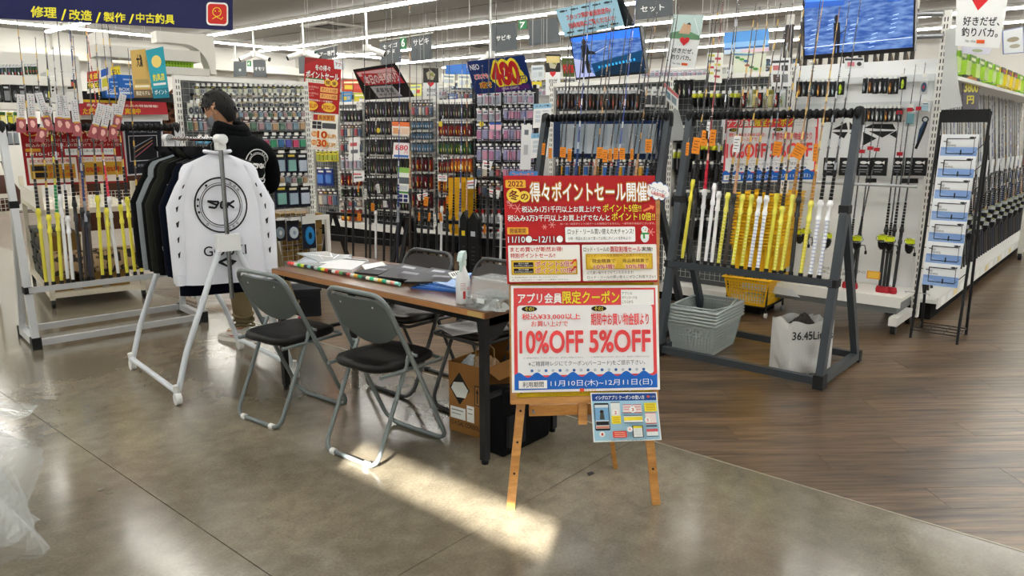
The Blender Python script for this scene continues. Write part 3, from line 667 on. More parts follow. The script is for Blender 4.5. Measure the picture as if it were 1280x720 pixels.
def d_bot(p):   # W 690 Hh 500
    p.rect(0, 0, 690, 500, '#fbfbfb'); p.rect(12, 12, 678, 488, BR); p.rrect(28, 92, 662, 420, 14, '#f6f7fa'); 
    wv = [(12 + 666 * k / 80, 418 - 12 * math.sin(2 * math.pi * 8 * k / 80)) for k in range(81)]
    for k in range(80): (a, b_), (c, d_) = wv[k], wv[k + 1]; p.poly([(a, 488), (c, 488), (c, d_ + 4), (a, b_ + 4)], BLU) if False else None
    p.poly([(12, 488)] + [(678, 488)] + wv[::-1], BLU)
    p.text('アプリ会員', 32, 36, 236, 82, '#ffffff', .03, '#c22a2e', .03); p.text('限定クーポン', 240, 26, 506, 84, YEL, .03, '#c22a2e', .03)
    p.rect(514, 20, 670, 92, '#ffffff'); p.text('アプリの', 518, 30, 566, 44, '#2a2a2a'); p.text('ダウンロードは', 518, 50, 590, 64, '#2a2a2a'); p.text('こちらから', 518, 70, 570, 84, '#2a2a2a')
    for x, s_ in ((64, 'その1'), (388, 'その2')): p.ell(x + 20, 108, 36, 13, '#16130a'); p.text(s_, x, 99, x + 40, 117, YEL, .01)
    p.text('税込¥33,000以上', 50, 130, 320, 158, BR, .02); p.text('お買い上げで', 92, 164, 262, 190, BR, .01)
    p.text('期間中お買い物金額より', 370, 130, 642, 186, BR, .02)
    p.text('10%OFF', 38, 212, 330, 312, BR, .035); p.text('5%OFF', 362, 212, 646, 312, BR, .035)
    for x in (56, 366):
        p.text('※一部対象外商品がございます。他のクーポン・割引券との併用はできません。', x, 332, x + 276, 340, '#8a8d92')
    p.text('※ご精算時レジにてクーポン(バーコード)をご提示下さい。', 76, 352, 620, 378, '#3b4046', .003)
    for k in range(17): p.ell(92 + k * 32.4, 396, 7, 7, '#2f62a8' if k % 2 == 0 else '#c3cbd6', 12)
    p.rect(30, 440, 160, 478, '#ffffff'); p.text('利用期間', 48, 446, 144, 472, '#20242c', .01)
    p.text('11月10日(木)~12月11日(日)', 176, 440, 650, 474, '#ffffff', .005)
    p.rect(310, 481, 330, 497, '#e8552c'); p.text('イシグロ', 334, 484, 384, 497, '#f29a3a', .02)
on_board('poster', [(638.5, 357), (822, 356.5), (825, 487), (640, 491)], 'lower white and red coupon poster on the easel reading 10%OFF and 5%OFF', 'poster', 690, 500, d_bot, '#f4f4f2', y=-.0245)
def d_fly(p):   # W 760 Hh 540
    p.rect(0, 0, 760, 540, '#f2f6f8'); p.rect(14, 12, 746, 90, '#1b4694'); p.rect(14, 90, 746, 526, '#a9d4ea')
    p.text('イシグロアプリ クーポンの使い方', 50, 32, 610, 76, '#ffffff', .03); p.rect(640, 34, 668, 60, '#e8552c'); p.text('イシグロ', 672, 38, 730, 58, '#ffffff')
    p.rrect(28, 112, 196, 412, 14, '#15181f'); p.rect(36, 130, 188, 390, '#dfe6ea'); p.rect(36, 160, 188, 300, '#7fb2dc'); p.ell(112, 205, 22, 20, '#3a2d28'); p.poly([(84, 290), (140, 290), (132, 220), (94, 220)], '#4a4f4a'); p.rect(40, 310, 184, 352, '#22252b'); p.rect(40, 362, 184, 386, '#e0907a')
    p.ell(100, 450, 32, 30, '#ffffff'); p.text('1', 92, 436, 108, 464, '#d23c34', .02)
    p.rect(214, 110, 320, 330, '#eef1f0'); p.rect(216, 250, 320, 340, '#f5e23a'); p.rect(214, 100, 320, 108, '#1b2b3a'); p.ell(264, 215, 38, 36, '#ffffff'); p.text('2', 252, 198, 276, 230, '#d23c34', .02)
    for k in range(3): p.rect(230, 268 + k * 22, 304, 276 + k * 22, '#c9a018')
    for x in (350, 460): p.rect(x, 125, x + 100, 220, '#f6e6e6'); p.rect(x, 125, x + 100, 132, '#d8606a'); p.rect(x, 212, x + 100, 220, '#d8606a'); p.rect(x + 10, 150, x + 90, 160, '#e59aa0'); p.rect(x + 10, 175, x + 90, 185, '#e59aa0')
    p.rect(350, 250, 560, 320, '#f2f4f2'); p.rect(350, 262, 560, 300, '#f5e23a'); p.rect(350, 244, 560, 250, '#1b2b3a'); p.rect(350, 322, 560, 328, '#1b2b3a'); p.ell(456, 180, 38, 36, '#ffffff'); p.text('3', 444, 162, 468, 196, '#d23c34', .02)
    p.rect(590, 108, 730, 205, '#f5e23a')
    for k in range(4): p.rect(606, 120 + k * 20, 712, 128 + k * 20, '#b89a2a')
    p.rect(590, 215, 712, 340, '#f6e6e6'); p.rect(590, 215, 712, 223, '#d8606a'); p.rect(590, 330, 712, 340, '#d8606a'); p.ell(612, 295, 32, 32, '#ffffff'); p.text('5', 602, 280, 622, 310, '#d23c34', .02)
    p.rect(590, 356, 712, 370, '#3a434a'); p.rect(588, 395, 716, 425, '#d8606a'); p.rect(588, 426, 716, 470, '#eef1f0'); p.rect(588, 474, 716, 480, '#1b2b3a')
    p.rrect(210, 408, 366, 480, 10, '#d6322c')
    for k in range(3): p.rect(226, 420 + k * 20, 350, 428 + k * 20, '#f0b2a0')
    p.rrect(430, 350, 550, 486, 10, '#2a3542'); p.rect(440, 356, 540, 478, '#f2f4f2'); p.rect(440, 356, 540, 380, '#f5e23a'); p.ell(400, 390, 32, 30, '#ffffff'); p.text('4', 388, 376, 412, 404, '#d23c34', .02)
    for k in range(4): p.rect(448, 396 + k * 18, 532, 399 + k * 18, '#b9c2c8')
    p.text('※画面はイメージです。実際の画面と異なる場合がございます。', 180, 500, 640, 514, '#5a7080')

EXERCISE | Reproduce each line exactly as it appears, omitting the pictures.

OUTPUT OF THE TASK |
The Blender Python script for this scene continues. Write part 3, from line 667 on. More parts follow. The script is for Blender 4.5. Measure the picture as if it were 1280x720 pixels.
def d_bot(p):   # W 690 Hh 500
    p.rect(0, 0, 690, 500, '#fbfbfb'); p.rect(12, 12, 678, 488, BR); p.rrect(28, 92, 662, 420, 14, '#f6f7fa'); 
    wv = [(12 + 666 * k / 80, 418 - 12 * math.sin(2 * math.pi * 8 * k / 80)) for k in range(81)]
    for k in range(80): (a, b_), (c, d_) = wv[k], wv[k + 1]; p.poly([(a, 488), (c, 488), (c, d_ + 4), (a, b_ + 4)], BLU) if False else None
    p.poly([(12, 488)] + [(678, 488)] + wv[::-1], BLU)
    p.text('アプリ会員', 32, 36, 236, 82, '#ffffff', .03, '#c22a2e', .03); p.text('限定クーポン', 240, 26, 506, 84, YEL, .03, '#c22a2e', .03)
    p.rect(514, 20, 670, 92, '#ffffff'); p.text('アプリの', 518, 30, 566, 44, '#2a2a2a'); p.text('ダウンロードは', 518, 50, 590, 64, '#2a2a2a'); p.text('こちらから', 518, 70, 570, 84, '#2a2a2a')
    for x, s_ in ((64, 'その1'), (388, 'その2')): p.ell(x + 20, 108, 36, 13, '#16130a'); p.text(s_, x, 99, x + 40, 117, YEL, .01)
    p.text('税込¥33,000以上', 50, 130, 320, 158, BR, .02); p.text('お買い上げで', 92, 164, 262, 190, BR, .01)
    p.text('期間中お買い物金額より', 370, 130, 642, 186, BR, .02)
    p.text('10%OFF', 38, 212, 330, 312, BR, .035); p.text('5%OFF', 362, 212, 646, 312, BR, .035)
    for x in (56, 366):
        p.text('※一部対象外商品がございます。他のクーポン・割引券との併用はできません。', x, 332, x + 276, 340, '#8a8d92')
    p.text('※ご精算時レジにてクーポン(バーコード)をご提示下さい。', 76, 352, 620, 378, '#3b4046', .003)
    for k in range(17): p.ell(92 + k * 32.4, 396, 7, 7, '#2f62a8' if k % 2 == 0 else '#c3cbd6', 12)
    p.rect(30, 440, 160, 478, '#ffffff'); p.text('利用期間', 48, 446, 144, 472, '#20242c', .01)
    p.text('11月10日(木)~12月11日(日)', 176, 440, 650, 474, '#ffffff', .005)
    p.rect(310, 481, 330, 497, '#e8552c'); p.text('イシグロ', 334, 484, 384, 497, '#f29a3a', .02)
on_board('poster', [(638.5, 357), (822, 356.5), (825, 487), (640, 491)], 'lower white and red coupon poster on the easel reading 10%OFF and 5%OFF', 'poster', 690, 500, d_bot, '#f4f4f2', y=-.0245)
def d_fly(p):   # W 760 Hh 540
    p.rect(0, 0, 760, 540, '#f2f6f8'); p.rect(14, 12, 746, 90, '#1b4694'); p.rect(14, 90, 746, 526, '#a9d4ea')
    p.text('イシグロアプリ クーポンの使い方', 50, 32, 610, 76, '#ffffff', .03); p.rect(640, 34, 668, 60, '#e8552c'); p.text('イシグロ', 672, 38, 730, 58, '#ffffff')
    p.rrect(28, 112, 196, 412, 14, '#15181f'); p.rect(36, 130, 188, 390, '#dfe6ea'); p.rect(36, 160, 188, 300, '#7fb2dc'); p.ell(112, 205, 22, 20, '#3a2d28'); p.poly([(84, 290), (140, 290), (132, 220), (94, 220)], '#4a4f4a'); p.rect(40, 310, 184, 352, '#22252b'); p.rect(40, 362, 184, 386, '#e0907a')
    p.ell(100, 450, 32, 30, '#ffffff'); p.text('1', 92, 436, 108, 464, '#d23c34', .02)
    p.rect(214, 110, 320, 330, '#eef1f0'); p.rect(216, 250, 320, 340, '#f5e23a'); p.rect(214, 100, 320, 108, '#1b2b3a'); p.ell(264, 215, 38, 36, '#ffffff'); p.text('2', 252, 198, 276, 230, '#d23c34', .02)
    for k in range(3): p.rect(230, 268 + k * 22, 304, 276 + k * 22, '#c9a018')
    for x in (350, 460): p.rect(x, 125, x + 100, 220, '#f6e6e6'); p.rect(x, 125, x + 100, 132, '#d8606a'); p.rect(x, 212, x + 100, 220, '#d8606a'); p.rect(x + 10, 150, x + 90, 160, '#e59aa0'); p.rect(x + 10, 175, x + 90, 185, '#e59aa0')
    p.rect(350, 250, 560, 320, '#f2f4f2'); p.rect(350, 262, 560, 300, '#f5e23a'); p.rect(350, 244, 560, 250, '#1b2b3a'); p.rect(350, 322, 560, 328, '#1b2b3a'); p.ell(456, 180, 38, 36, '#ffffff'); p.text('3', 444, 162, 468, 196, '#d23c34', .02)
    p.rect(590, 108, 730, 205, '#f5e23a')
    for k in range(4): p.rect(606, 120 + k * 20, 712, 128 + k * 20, '#b89a2a')
    p.rect(590, 215, 712, 340, '#f6e6e6'); p.rect(590, 215, 712, 223, '#d8606a'); p.rect(590, 330, 712, 340, '#d8606a'); p.ell(612, 295, 32, 32, '#ffffff'); p.text('5', 602, 280, 622, 310, '#d23c34', .02)
    p.rect(590, 356, 712, 370, '#3a434a'); p.rect(588, 395, 716, 425, '#d8606a'); p.rect(588, 426, 716, 470, '#eef1f0'); p.rect(588, 474, 716, 480, '#1b2b3a')
    p.rrect(210, 408, 366, 480, 10, '#d6322c')
    for k in range(3): p.rect(226, 420 + k * 20, 350, 428 + k * 20, '#f0b2a0')
    p.rrect(430, 350, 550, 486, 10, '#2a3542'); p.rect(440, 356, 540, 478, '#f2f4f2'); p.rect(440, 356, 540, 380, '#f5e23a'); p.ell(400, 390, 32, 30, '#ffffff'); p.text('4', 388, 376, 412, 404, '#d23c34', .02)
    for k in range(4): p.rect(448, 396 + k * 18, 532, 399 + k * 18, '#b9c2c8')
    p.text('※画面はイメージです。実際の画面と異なる場合がございます。', 180, 500, 640, 514, '#5a7080')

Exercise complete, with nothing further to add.